A soldier starting his deployment with Chosen in the spring of 2007 had roughly a one-in-two chance of getting killed or wounded before the end of his tour.
He was the one who broke his arm, has scars in both eyebrows and split his lower lip wide open. As a teenager he ripped the cartilage of his nose apart and as a young adult managed to shoot himself in the knee. So when my little brother announced he was enlisting, I was sure it was a mistake.
But it wasn’t. And then he was gone.
He left a boy, awkward and proud. Not sure where he would be sent, we hoped for one and dreaded another. One of Airborne’s Chosen he was dispatched to the worst that Afghanistan could offer, his fractured missives giving us a glimpse into a place and a horror we couldn’t fully grasp. Bella, Ranch House, Wanat. Places we would never see and that he would never forget. He came back wearing battle-weary fatigues and steel wristbands bearing the names of fallen friends. Dates and images engraved in his memory.
We were all besieged in the last months of his deployment, each day dragging into the next. A summer under fire. So close to home and yet so far away, his notes relaying the anxiousness that permeated their days. Waiting to be attacked. To fight. To come home. Hit in the final days of his tour, he stayed to fight alongside a family fused by the bonds of war, refusing to leave until those that remained left as they had arrived – as one.
My husband calmed the storm, assuring me that he would be home soon. And suddenly he was. But instead of a hero’s return, he came quietly in the night traveling halfway around the world to rescue me from my own loss. I watched as my children clung to the spark of light that came with him, his boyish humor still embedded within the man he had become. I felt him watching me, the hardened soldier surveying the battlefield. No longer the protector, I became the one watched over.

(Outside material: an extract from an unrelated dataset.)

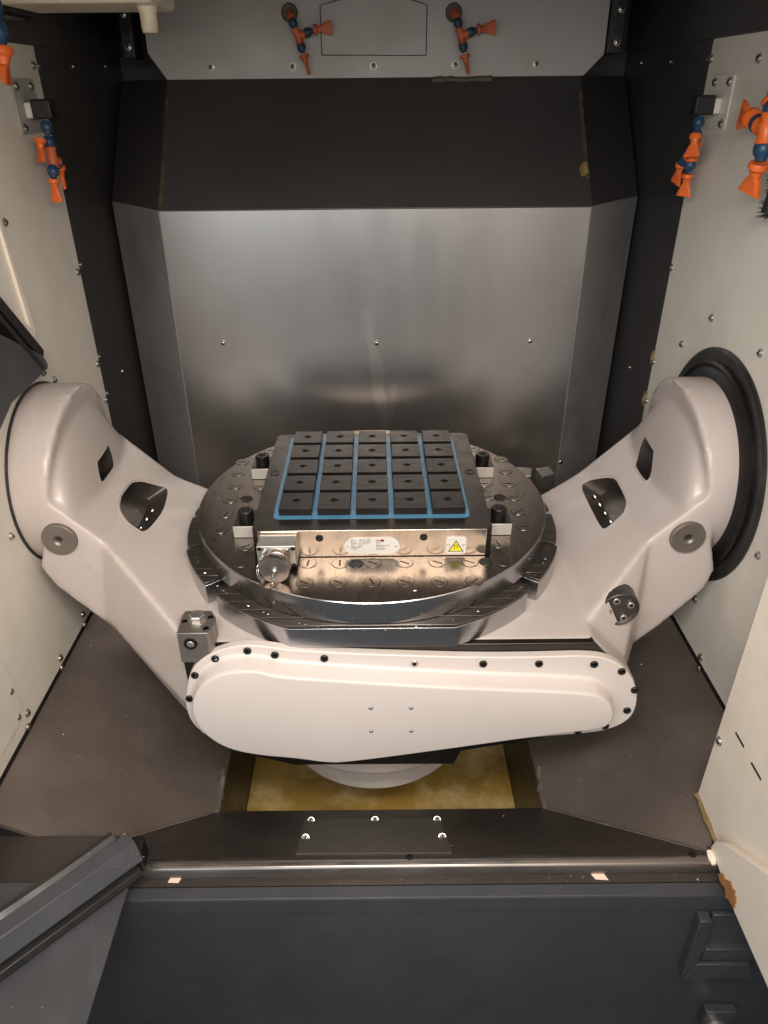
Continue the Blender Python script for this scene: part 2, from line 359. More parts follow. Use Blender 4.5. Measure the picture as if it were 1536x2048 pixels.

He drove me back from the funeral home in the dark, the quiet measure of his voice belying the pain of his experience as he prepared me for the days and the months ahead.
“Is this the same?”
He left a boy, but returned a man. I knew what he had seen, what he had suffered, but I would never truly know what they had all left behind in that place. I needed to know whether the man beside me was the soldier who had lived through hell or the little brother that had been there as I grew to love the man I had lost. Or was he both? After everything he had seen and the fallen friends he had grown up and fought beside, recovered, mourned and vowed never to forget, he turned and looked at me for the first time in that long, lonely car ride.
“No. This is family.”
He left to fight for something far greater than all of us. He came home to fight for me.